We arrive home and it is again raining pretty hard. The guard meets me at my car holding out an umbrella for me. He follows me to the door holding the umbrella over my head as I walk. I thank him profusely.

Inside there are a few papers on my end table. There is a puzzle from Scott. A numbered code that I have to crack to figure out the messages he’s sent me. The last message is “Bye Bye,” and I cry as I finish it. I don’t want him to say goodbye to me. I want to keep playing this game with him, but it’s over.

Also on the table are some papers from Mister Singh, with his business card folded inside. It reads: Diljit Singh, chief executive, Herald Advertising Agency. The papers are general printouts of things to do while in Amritsar. He’s placed checkmarks next to everything on the list. We should go to the Golden Temple, then the site where the British killed hundreds of Indian soldiers, then see the changing of the guard.

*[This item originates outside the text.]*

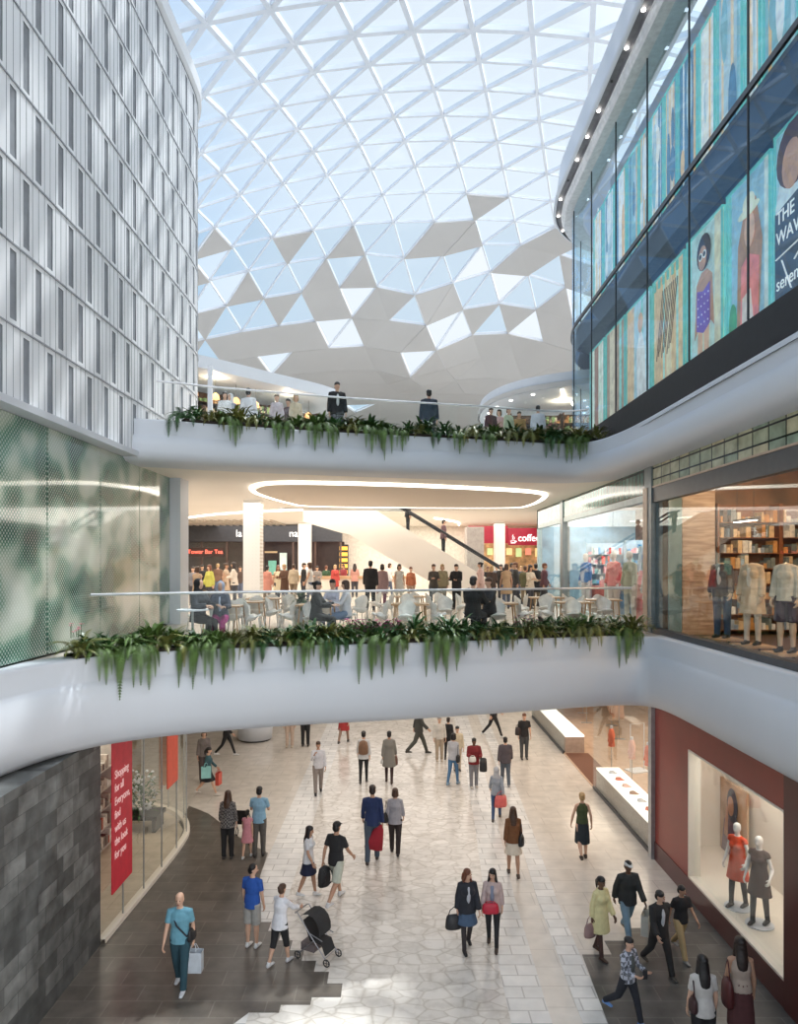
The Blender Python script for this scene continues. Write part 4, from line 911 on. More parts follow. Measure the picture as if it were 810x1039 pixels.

There is no information at all about the hotel or the cab service he keeps talking about. I start to wonder if there is a hotel, if he does know a cab service, or if this is just some cultural miscommunication, if this is just a polite thing that he’s been making up the whole time. I start to wonder if it’s a good idea to go to Armritsar at all, especially if we have no hotel or cab lined up. I don’t want to travel without having these arrangements made.

I decide I’ll stop by Mister Singh’s place again tomorrow morning. I hate to bother him, but tomorrow is the drop dead date. I need to know if I have a place to stay in Armritsar or not.